An engineer by profession. Dr Prenn first achieved prominence in the German tennis world in 1926, when he was ranked tenth in the national lists.
A talented athlete who as a student at the Technische Hochschule in Charlottenberg had been a member of winning teams in both handball and football, Prenn first won the German tennis championships in 1929 and by 1932 was ranked first in European tennis. Energetic, extremely steady and calm, Prenn was endowed with a stocky but strong physique, and possessed a wide variety of strokes and deadly placements which wore down his opponents. In 1932, his best year, Prenn was ranked sixth in the world and, together with his friend Gottfried von Cramm, scored a great victory over the British team of Fred Perry and Bunny Austin to win the European zone of the Davis Cup. Three years earlier he had won both his singles’ matches when Germany defeated Britain in the Davis Cup competition.
Following the Nazi rise to power, Prenn, however, was barred from further competition and from the national squad. In April 1933 the German Tennis Federation had passed an official resolution declaring that ‘No Jew may be selected for a national team or for the Davis Cup’. The Reichssportführer sent Prenn (who was abroad) a telegram asking him not to participate in international tennis competitions but to return to Germany. This he refused to do, but his wife received the Reichsmedaille on his behalf from Franz von Papen to mark the German Davis Cup victory in the European zone.

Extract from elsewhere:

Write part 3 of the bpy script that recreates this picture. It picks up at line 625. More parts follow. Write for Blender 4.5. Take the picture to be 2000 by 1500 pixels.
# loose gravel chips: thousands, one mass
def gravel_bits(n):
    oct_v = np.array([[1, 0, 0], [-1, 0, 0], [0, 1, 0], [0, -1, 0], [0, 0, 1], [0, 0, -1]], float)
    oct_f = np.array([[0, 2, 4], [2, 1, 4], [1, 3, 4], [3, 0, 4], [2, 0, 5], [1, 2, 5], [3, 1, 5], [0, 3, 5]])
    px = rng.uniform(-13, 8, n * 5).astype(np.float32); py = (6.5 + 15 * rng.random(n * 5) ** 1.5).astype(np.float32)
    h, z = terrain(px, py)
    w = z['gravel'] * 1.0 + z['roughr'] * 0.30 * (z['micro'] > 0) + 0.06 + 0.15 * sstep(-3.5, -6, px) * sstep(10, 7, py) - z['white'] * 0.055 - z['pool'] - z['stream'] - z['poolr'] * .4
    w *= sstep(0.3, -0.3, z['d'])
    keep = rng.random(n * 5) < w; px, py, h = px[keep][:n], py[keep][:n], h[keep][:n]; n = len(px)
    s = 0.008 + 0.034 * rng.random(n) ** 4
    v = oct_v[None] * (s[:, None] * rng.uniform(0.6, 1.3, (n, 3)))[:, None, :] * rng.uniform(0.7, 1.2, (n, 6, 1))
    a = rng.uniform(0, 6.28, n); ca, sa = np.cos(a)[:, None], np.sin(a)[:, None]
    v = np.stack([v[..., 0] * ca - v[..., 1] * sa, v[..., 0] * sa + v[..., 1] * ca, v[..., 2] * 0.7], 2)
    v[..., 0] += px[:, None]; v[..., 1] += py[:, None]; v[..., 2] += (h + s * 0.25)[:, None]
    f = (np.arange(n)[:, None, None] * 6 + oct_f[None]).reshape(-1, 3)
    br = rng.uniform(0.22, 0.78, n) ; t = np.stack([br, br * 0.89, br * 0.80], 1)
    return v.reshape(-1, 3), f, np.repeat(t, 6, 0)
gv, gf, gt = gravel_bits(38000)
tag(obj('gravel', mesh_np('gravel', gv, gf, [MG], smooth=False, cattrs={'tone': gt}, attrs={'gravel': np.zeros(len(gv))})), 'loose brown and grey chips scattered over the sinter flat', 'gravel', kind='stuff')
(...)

Prenn left Germany and moved to England, where he made a new life and became a British subject. He continued to play tennis and in 1934 was ranked seventh in the world in doubles, but he never quite matched the brilliance of his performances in Germany.
In 1955 his eldest son Oliver (born 1938) became British junior tennis champion at Wimbledon and his youngest son was one of the world's leading racket players.